Rivers Cuomo, R. Kelly, Danger Mouse Support 'Blurred Lines' Appeal

Rivers Cuomo, R. Kelly, Danger Mouse Support 'Blurred Lines' Appeal


Rivers Cuomo, R. Kelly, Danger Mouse Support 'Blurred Lines' Appeal news

Over 200 musicians including Rivers Cuomo, R. Kelly and Danger Mouse, have signed an amicus brief supporting the “Blurred Lines” appeal. Credit: Jamie McCarthy/Getty

Rivers Cuomo, R. Kelly, Danger Mouse and members of Earth, Wind & Fire have signed an amicus brief supporting Pharrell and Robin Thicke's appeal in the "Blurred Lines" copyright case, according to The Hollywood Reporter.

In total, 212 musicians attached their names to the brief, including John Oates, Linkin Park, Fall Out Boy's Patrick Stump, Tool, film composer Hans Zimmer, Tears for Fears' Curt Smith, Juicy J, the Go-Go's, Frank Ocean collaborator Malay, Jennifer Hudson, Train's Patrick Monahan, the production duo Stargate, Aloe Blacc, Jean Baptiste and Kiesza.

The brief lays out the concerns many artists have voiced since a Los Angeles jury determined that "Blurred Lines" essentially ripped off Marvin Gaye's 1977 hit "Got to Give It Up." While the Gaye family was awarded $5.3 million in damages and 50 percent of royalties from "Blurred Lines," the ruling also set a new precedent for copyright cases.

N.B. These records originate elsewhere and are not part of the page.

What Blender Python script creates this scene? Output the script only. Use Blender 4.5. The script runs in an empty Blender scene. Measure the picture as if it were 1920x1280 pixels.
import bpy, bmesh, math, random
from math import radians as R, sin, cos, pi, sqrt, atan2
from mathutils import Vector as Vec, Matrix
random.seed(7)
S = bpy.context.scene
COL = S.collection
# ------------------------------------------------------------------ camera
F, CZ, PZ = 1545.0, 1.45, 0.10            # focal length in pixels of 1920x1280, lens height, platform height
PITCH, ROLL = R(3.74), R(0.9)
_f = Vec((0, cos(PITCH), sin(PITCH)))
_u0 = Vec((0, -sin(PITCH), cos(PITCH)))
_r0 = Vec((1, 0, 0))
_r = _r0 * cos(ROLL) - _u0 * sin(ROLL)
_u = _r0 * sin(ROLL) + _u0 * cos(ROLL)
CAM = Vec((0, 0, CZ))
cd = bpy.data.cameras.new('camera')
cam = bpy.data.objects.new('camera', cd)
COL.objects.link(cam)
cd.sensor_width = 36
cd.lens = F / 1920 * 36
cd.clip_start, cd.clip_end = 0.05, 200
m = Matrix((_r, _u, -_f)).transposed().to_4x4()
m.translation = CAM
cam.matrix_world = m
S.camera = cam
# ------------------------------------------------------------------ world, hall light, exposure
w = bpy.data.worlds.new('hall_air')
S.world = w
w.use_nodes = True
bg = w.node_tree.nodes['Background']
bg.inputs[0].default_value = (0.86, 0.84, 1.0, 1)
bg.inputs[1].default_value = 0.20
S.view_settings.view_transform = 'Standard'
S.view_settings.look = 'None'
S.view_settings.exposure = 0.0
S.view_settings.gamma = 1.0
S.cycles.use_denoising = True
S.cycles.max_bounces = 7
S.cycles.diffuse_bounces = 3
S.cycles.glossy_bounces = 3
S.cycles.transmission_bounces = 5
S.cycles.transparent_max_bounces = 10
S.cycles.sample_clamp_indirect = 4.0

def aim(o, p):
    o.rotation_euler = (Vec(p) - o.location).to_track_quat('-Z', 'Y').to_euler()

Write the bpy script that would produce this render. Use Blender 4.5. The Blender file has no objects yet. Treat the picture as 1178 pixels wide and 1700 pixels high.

As the amicus brief notes, "Blurred Lines" and "Got to Give It Up" have completely different melodies and song structures, and do not share any lyrics or "a sequence of even two chords played in the same order and for the same duration." Yet the court ruled that "Blurred Lines" significantly aped the vibe of "Got to Give It Up," something that had previously been beyond copyright protection.

"The verdict in this case threatens to punish songwriters for creating new music that is inspired by prior works," reads the brief, which was written by attorney Ed McPherson. "All music shares inspiration from prior musical works, especially within a particular musical genre. By eliminating any meaningful standard for drawing the line between permissible inspiration and unlawful copying, the judgment is certain to stifle creativity and impede the creative process. The law should provide clearer rules so that songwriters can know when the line is crossed, or at least where the line is."

The brief goes on to warn of the potential repercussions the "Blurred Lines" decision could have on the future creativity by looking at past pop inspirations: "One can only imagine what our music would have sounded like if David Bowie would have been afraid to draw from Shirley Bassey, or if the Beatles would have been afraid to draw from Chuck Berry, or if Elton John would have been afraid to draw from the Beatles, or if Elvis Presley would have been afraid to draw from his many influences." 

Pharrell, Thicke and T.I. (who was found not liable in the original ruling) filed their appeal last week. Their opening brief focused specifically on disparities in copyright law, noting that Gaye filed the sheet music for "Got to Give It Up" with the Copyright Office before a legislative change made sound recordings protectable under copyright law. The "Blurred Lines" writers asserted that based on the sheet music alone, the trial should have never happened; yet at both the summary judgment and trial, elements of the "Got to Give It Up" sound recording were taken into account by the judge and jury.